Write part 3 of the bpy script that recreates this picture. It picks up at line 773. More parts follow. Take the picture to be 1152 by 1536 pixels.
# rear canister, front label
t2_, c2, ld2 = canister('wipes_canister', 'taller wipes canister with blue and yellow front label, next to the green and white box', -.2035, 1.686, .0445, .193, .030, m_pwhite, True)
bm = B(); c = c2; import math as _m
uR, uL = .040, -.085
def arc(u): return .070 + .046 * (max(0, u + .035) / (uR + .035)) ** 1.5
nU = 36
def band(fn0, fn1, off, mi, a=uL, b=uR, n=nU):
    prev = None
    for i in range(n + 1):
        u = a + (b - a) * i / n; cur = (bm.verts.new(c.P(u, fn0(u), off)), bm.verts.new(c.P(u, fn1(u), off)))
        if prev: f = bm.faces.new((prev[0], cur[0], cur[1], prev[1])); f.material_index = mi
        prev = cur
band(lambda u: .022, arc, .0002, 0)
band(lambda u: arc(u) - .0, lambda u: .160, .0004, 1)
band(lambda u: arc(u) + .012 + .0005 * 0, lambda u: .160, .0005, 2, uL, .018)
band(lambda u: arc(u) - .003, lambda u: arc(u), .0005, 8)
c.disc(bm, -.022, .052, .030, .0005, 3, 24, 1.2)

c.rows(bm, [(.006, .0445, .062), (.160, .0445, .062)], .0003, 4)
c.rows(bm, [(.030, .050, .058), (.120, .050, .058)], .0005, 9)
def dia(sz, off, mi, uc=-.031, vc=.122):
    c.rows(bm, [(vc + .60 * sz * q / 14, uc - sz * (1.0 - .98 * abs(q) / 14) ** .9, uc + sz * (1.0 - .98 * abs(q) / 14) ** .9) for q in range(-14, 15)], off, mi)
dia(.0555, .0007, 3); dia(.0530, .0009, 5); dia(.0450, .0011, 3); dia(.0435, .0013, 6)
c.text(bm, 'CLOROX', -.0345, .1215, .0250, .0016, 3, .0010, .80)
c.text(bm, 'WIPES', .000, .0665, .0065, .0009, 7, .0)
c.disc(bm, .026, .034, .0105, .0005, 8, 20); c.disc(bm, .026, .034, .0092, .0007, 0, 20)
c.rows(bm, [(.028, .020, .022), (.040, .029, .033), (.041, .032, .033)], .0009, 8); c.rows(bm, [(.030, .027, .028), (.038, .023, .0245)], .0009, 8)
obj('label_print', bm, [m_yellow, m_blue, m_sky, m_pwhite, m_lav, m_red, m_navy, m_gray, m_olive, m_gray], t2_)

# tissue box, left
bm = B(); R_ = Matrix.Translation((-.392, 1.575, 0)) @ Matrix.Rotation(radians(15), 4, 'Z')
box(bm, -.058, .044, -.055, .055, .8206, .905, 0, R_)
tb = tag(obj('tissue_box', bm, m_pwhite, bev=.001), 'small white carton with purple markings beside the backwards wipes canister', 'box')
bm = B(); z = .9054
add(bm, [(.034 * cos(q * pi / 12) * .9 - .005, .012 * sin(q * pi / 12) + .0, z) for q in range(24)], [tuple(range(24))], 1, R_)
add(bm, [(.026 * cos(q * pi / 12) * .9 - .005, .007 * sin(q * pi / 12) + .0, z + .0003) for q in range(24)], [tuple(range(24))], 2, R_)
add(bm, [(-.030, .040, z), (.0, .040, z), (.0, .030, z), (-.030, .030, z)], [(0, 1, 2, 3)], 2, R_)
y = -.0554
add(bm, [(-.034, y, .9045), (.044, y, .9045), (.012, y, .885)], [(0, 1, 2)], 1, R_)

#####

▸ Given exercise
Reproduce the entire listing word for word.

▸ Written response
Write part 3 of the bpy script that recreates this picture. It picks up at line 773. More parts follow. Take the picture to be 1152 by 1536 pixels.
# rear canister, front label
t2_, c2, ld2 = canister('wipes_canister', 'taller wipes canister with blue and yellow front label, next to the green and white box', -.2035, 1.686, .0445, .193, .030, m_pwhite, True)
bm = B(); c = c2; import math as _m
uR, uL = .040, -.085
def arc(u): return .070 + .046 * (max(0, u + .035) / (uR + .035)) ** 1.5
nU = 36
def band(fn0, fn1, off, mi, a=uL, b=uR, n=nU):
    prev = None
    for i in range(n + 1):
        u = a + (b - a) * i / n; cur = (bm.verts.new(c.P(u, fn0(u), off)), bm.verts.new(c.P(u, fn1(u), off)))
        if prev: f = bm.faces.new((prev[0], cur[0], cur[1], prev[1])); f.material_index = mi
        prev = cur
band(lambda u: .022, arc, .0002, 0)
band(lambda u: arc(u) - .0, lambda u: .160, .0004, 1)
band(lambda u: arc(u) + .012 + .0005 * 0, lambda u: .160, .0005, 2, uL, .018)
band(lambda u: arc(u) - .003, lambda u: arc(u), .0005, 8)
c.disc(bm, -.022, .052, .030, .0005, 3, 24, 1.2)

c.rows(bm, [(.006, .0445, .062), (.160, .0445, .062)], .0003, 4)
c.rows(bm, [(.030, .050, .058), (.120, .050, .058)], .0005, 9)
def dia(sz, off, mi, uc=-.031, vc=.122):
    c.rows(bm, [(vc + .60 * sz * q / 14, uc - sz * (1.0 - .98 * abs(q) / 14) ** .9, uc + sz * (1.0 - .98 * abs(q) / 14) ** .9) for q in range(-14, 15)], off, mi)
dia(.0555, .0007, 3); dia(.0530, .0009, 5); dia(.0450, .0011, 3); dia(.0435, .0013, 6)
c.text(bm, 'CLOROX', -.0345, .1215, .0250, .0016, 3, .0010, .80)
c.text(bm, 'WIPES', .000, .0665, .0065, .0009, 7, .0)
c.disc(bm, .026, .034, .0105, .0005, 8, 20); c.disc(bm, .026, .034, .0092, .0007, 0, 20)
c.rows(bm, [(.028, .020, .022), (.040, .029, .033), (.041, .032, .033)], .0009, 8); c.rows(bm, [(.030, .027, .028), (.038, .023, .0245)], .0009, 8)
obj('label_print', bm, [m_yellow, m_blue, m_sky, m_pwhite, m_lav, m_red, m_navy, m_gray, m_olive, m_gray], t2_)

# tissue box, left
bm = B(); R_ = Matrix.Translation((-.392, 1.575, 0)) @ Matrix.Rotation(radians(15), 4, 'Z')
box(bm, -.058, .044, -.055, .055, .8206, .905, 0, R_)
tb = tag(obj('tissue_box', bm, m_pwhite, bev=.001), 'small white carton with purple markings beside the backwards wipes canister', 'box')
bm = B(); z = .9054
add(bm, [(.034 * cos(q * pi / 12) * .9 - .005, .012 * sin(q * pi / 12) + .0, z) for q in range(24)], [tuple(range(24))], 1, R_)
add(bm, [(.026 * cos(q * pi / 12) * .9 - .005, .007 * sin(q * pi / 12) + .0, z + .0003) for q in range(24)], [tuple(range(24))], 2, R_)
add(bm, [(-.030, .040, z), (.0, .040, z), (.0, .030, z), (-.030, .030, z)], [(0, 1, 2, 3)], 2, R_)
y = -.0554
add(bm, [(-.034, y, .9045), (.044, y, .9045), (.012, y, .885)], [(0, 1, 2)], 1, R_)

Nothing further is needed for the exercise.